* begin *

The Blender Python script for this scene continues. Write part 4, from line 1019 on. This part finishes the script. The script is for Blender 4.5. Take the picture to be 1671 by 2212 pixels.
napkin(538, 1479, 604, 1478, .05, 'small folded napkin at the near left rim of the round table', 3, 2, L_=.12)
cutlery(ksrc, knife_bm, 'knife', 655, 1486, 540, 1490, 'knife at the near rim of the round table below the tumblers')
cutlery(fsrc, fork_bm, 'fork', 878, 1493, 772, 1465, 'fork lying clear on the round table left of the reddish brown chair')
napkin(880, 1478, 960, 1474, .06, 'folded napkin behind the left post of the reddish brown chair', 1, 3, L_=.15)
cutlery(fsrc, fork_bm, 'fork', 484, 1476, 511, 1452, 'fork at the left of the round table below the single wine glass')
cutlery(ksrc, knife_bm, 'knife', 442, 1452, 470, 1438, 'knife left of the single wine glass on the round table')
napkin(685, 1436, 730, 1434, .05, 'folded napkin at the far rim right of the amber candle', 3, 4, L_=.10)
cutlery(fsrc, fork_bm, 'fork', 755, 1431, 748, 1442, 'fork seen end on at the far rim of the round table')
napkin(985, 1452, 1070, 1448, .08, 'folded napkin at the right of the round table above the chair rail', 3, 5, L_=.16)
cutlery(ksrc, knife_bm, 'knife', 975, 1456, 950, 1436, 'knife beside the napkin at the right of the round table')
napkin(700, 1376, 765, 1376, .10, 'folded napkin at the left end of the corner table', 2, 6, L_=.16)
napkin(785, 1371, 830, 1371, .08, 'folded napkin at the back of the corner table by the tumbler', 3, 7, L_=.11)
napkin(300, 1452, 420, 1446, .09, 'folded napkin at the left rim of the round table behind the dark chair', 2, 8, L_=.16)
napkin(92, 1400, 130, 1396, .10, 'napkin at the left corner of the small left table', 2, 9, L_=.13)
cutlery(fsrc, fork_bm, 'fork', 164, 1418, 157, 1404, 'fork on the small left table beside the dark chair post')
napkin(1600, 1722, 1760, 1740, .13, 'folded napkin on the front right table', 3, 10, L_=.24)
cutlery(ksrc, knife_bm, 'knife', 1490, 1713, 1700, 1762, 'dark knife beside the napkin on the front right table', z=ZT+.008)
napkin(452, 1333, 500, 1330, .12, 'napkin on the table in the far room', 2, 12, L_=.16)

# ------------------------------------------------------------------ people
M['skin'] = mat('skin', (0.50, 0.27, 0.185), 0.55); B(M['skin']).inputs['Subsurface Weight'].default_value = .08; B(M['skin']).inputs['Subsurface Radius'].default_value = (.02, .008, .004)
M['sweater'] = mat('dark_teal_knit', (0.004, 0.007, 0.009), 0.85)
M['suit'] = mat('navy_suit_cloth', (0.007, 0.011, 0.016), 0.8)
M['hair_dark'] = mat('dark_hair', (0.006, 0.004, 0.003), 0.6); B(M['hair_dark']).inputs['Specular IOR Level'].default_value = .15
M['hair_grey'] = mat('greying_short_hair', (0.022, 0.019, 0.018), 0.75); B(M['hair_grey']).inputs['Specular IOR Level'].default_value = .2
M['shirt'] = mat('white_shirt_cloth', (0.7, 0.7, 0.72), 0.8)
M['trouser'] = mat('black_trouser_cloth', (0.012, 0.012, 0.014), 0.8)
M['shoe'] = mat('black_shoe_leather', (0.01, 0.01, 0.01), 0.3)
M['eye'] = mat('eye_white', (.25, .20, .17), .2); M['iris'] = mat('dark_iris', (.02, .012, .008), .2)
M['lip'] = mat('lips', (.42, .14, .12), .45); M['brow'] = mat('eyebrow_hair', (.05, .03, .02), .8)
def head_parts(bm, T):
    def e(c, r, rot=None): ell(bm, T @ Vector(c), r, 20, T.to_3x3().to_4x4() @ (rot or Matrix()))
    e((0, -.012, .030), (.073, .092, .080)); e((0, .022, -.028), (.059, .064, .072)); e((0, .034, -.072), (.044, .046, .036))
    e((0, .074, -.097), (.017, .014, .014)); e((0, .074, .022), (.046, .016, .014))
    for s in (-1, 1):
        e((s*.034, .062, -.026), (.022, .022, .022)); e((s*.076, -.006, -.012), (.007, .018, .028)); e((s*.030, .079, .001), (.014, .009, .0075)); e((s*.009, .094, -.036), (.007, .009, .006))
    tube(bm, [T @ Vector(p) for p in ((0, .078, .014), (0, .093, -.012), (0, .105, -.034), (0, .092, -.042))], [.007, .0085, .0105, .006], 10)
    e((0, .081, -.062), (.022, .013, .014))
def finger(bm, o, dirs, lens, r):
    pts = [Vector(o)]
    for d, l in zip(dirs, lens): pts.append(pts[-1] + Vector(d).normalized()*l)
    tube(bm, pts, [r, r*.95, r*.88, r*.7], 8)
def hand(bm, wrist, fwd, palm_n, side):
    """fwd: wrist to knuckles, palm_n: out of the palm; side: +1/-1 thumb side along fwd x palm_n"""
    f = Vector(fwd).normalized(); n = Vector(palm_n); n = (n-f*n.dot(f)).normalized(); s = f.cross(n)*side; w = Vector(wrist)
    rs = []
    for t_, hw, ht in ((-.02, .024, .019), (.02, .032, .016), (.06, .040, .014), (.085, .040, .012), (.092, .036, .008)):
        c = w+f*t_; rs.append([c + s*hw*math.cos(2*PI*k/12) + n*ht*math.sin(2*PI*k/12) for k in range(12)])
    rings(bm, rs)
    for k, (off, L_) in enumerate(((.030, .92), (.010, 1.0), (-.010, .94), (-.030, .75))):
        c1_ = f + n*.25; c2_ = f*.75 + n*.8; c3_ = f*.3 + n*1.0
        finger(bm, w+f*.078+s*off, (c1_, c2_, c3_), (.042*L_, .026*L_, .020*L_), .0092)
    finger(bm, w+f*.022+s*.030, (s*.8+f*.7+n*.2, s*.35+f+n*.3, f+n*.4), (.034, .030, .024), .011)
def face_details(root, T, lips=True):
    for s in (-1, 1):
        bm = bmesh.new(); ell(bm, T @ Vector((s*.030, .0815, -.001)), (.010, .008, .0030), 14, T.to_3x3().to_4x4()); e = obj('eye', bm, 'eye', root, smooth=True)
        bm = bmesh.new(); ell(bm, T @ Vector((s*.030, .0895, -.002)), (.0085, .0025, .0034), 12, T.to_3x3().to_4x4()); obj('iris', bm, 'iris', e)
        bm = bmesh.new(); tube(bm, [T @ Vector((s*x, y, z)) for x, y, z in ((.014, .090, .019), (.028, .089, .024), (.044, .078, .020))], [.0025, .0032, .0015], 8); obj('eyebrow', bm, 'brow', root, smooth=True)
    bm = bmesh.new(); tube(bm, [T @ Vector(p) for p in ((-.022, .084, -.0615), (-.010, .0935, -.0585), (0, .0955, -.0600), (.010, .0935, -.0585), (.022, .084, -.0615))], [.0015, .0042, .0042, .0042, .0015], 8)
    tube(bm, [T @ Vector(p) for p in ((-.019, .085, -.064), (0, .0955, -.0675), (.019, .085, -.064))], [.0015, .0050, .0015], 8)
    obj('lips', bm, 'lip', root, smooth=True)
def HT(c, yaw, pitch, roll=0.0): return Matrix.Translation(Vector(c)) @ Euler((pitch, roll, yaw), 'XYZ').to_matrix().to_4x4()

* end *
* begin *

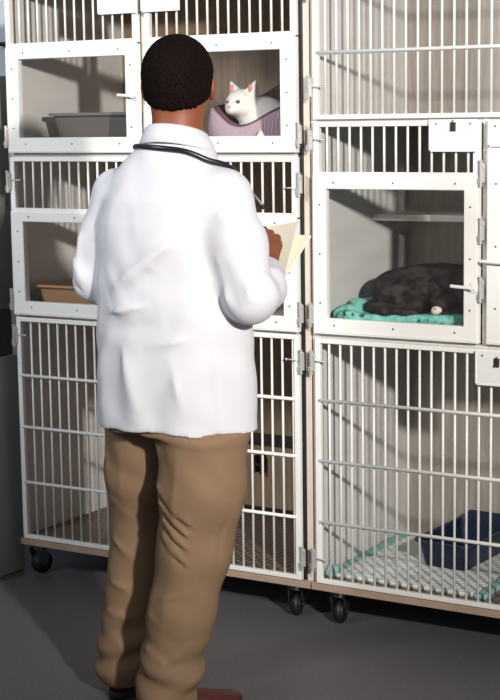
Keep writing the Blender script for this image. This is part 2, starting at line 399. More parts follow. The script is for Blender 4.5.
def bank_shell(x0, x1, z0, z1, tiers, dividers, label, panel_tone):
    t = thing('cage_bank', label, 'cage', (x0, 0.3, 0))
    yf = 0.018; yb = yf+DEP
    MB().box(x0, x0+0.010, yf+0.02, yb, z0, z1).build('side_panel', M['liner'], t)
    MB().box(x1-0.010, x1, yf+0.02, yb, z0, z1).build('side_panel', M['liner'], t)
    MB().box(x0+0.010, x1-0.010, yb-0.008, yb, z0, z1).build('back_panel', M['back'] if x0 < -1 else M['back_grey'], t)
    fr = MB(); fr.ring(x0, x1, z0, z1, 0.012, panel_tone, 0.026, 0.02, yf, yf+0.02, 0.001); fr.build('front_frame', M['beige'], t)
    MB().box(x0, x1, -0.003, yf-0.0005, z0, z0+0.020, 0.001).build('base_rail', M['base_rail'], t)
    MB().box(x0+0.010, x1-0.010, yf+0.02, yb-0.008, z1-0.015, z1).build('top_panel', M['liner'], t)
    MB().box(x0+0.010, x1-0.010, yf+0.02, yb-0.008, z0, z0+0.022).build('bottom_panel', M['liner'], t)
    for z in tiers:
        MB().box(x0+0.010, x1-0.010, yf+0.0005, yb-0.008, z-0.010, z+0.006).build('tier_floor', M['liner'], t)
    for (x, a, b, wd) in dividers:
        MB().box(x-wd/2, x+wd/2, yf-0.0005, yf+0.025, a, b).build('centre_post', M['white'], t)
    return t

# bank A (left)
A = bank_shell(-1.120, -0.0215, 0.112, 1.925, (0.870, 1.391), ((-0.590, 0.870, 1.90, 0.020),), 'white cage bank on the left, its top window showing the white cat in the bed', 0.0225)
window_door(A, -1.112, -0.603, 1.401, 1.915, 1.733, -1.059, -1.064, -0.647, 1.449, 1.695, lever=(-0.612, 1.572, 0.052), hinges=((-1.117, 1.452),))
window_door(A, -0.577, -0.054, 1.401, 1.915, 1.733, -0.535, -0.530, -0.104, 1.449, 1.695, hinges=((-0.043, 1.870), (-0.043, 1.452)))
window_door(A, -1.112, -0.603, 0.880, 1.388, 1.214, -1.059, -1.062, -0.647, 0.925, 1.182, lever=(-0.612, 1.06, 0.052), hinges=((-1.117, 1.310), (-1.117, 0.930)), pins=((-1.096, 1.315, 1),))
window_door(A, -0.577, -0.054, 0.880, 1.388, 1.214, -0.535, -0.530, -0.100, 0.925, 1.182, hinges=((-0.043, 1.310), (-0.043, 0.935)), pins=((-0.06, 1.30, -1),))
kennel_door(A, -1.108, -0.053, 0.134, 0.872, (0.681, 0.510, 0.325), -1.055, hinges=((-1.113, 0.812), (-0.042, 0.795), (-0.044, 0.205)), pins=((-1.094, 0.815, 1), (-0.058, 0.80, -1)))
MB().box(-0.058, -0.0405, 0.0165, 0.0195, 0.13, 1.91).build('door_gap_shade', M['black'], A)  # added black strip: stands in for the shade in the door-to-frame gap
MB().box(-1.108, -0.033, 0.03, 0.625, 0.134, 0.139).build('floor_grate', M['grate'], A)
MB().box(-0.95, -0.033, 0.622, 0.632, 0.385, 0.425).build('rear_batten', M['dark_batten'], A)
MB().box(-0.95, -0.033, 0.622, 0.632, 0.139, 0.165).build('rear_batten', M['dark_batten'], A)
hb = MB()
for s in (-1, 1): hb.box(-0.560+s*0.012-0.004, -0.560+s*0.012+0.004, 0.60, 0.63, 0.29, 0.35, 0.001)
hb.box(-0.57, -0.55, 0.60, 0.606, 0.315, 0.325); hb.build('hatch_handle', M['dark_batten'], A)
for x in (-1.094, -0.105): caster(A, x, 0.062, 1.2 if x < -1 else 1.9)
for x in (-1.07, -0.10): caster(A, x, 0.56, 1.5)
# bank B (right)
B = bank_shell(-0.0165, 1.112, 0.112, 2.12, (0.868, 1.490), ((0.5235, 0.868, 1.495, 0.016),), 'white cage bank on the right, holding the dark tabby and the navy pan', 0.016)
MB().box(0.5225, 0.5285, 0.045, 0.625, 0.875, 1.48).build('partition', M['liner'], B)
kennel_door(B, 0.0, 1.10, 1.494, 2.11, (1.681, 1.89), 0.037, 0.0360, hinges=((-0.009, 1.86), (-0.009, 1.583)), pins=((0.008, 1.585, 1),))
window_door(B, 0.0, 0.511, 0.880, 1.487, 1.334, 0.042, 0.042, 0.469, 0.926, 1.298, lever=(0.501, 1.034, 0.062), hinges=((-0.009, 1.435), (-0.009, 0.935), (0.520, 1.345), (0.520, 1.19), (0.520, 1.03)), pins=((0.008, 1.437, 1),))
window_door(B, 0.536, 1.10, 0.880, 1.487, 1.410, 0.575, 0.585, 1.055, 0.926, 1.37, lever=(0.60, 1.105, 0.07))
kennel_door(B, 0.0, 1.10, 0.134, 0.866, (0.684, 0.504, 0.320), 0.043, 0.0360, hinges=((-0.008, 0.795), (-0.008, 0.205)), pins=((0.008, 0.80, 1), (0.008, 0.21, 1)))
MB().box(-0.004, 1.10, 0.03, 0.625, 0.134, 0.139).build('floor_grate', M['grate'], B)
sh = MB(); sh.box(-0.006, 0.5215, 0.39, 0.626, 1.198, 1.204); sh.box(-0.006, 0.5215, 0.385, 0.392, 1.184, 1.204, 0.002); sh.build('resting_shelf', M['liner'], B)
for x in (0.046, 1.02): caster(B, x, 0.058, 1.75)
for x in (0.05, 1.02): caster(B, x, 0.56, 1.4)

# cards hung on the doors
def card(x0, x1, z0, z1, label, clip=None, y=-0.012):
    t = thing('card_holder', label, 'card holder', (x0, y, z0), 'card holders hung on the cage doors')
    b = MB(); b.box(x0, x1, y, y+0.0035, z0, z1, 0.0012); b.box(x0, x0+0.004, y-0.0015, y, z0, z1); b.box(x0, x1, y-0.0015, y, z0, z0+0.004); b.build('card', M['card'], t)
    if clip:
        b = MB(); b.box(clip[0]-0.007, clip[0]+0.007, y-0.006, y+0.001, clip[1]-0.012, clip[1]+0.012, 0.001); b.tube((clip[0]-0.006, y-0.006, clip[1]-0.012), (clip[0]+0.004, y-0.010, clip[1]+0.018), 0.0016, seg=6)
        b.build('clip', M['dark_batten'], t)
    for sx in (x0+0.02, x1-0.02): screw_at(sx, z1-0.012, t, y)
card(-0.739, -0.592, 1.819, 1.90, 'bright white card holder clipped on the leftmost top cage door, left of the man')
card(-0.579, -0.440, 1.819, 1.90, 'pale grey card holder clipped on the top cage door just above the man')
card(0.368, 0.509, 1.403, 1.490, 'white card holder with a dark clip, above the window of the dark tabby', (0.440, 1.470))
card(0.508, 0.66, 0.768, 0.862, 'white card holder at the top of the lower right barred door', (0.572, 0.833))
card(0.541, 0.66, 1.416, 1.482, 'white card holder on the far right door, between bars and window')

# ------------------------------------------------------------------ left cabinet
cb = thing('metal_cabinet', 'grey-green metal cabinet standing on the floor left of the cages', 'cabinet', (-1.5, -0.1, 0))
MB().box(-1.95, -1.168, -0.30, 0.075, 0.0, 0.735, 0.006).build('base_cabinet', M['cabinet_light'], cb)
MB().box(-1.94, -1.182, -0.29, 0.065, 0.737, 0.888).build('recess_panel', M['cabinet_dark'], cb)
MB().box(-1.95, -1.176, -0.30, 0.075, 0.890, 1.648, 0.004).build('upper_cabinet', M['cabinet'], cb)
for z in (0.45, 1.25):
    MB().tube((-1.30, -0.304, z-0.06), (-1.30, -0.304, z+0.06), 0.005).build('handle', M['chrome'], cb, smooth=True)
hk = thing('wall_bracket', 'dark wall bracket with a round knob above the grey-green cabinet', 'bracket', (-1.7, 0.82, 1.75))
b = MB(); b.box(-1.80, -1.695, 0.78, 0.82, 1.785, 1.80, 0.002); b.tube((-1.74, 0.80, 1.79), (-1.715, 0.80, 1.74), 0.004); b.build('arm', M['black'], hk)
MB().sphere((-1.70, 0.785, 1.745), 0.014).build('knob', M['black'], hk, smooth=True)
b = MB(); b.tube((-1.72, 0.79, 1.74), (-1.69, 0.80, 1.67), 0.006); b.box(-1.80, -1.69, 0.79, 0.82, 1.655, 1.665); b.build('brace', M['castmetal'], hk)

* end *

§ **Goal of the exercise**:
Tally the lines of the records holding the word "Blender", then give only the resulting number.

§ **Exercise output**:
2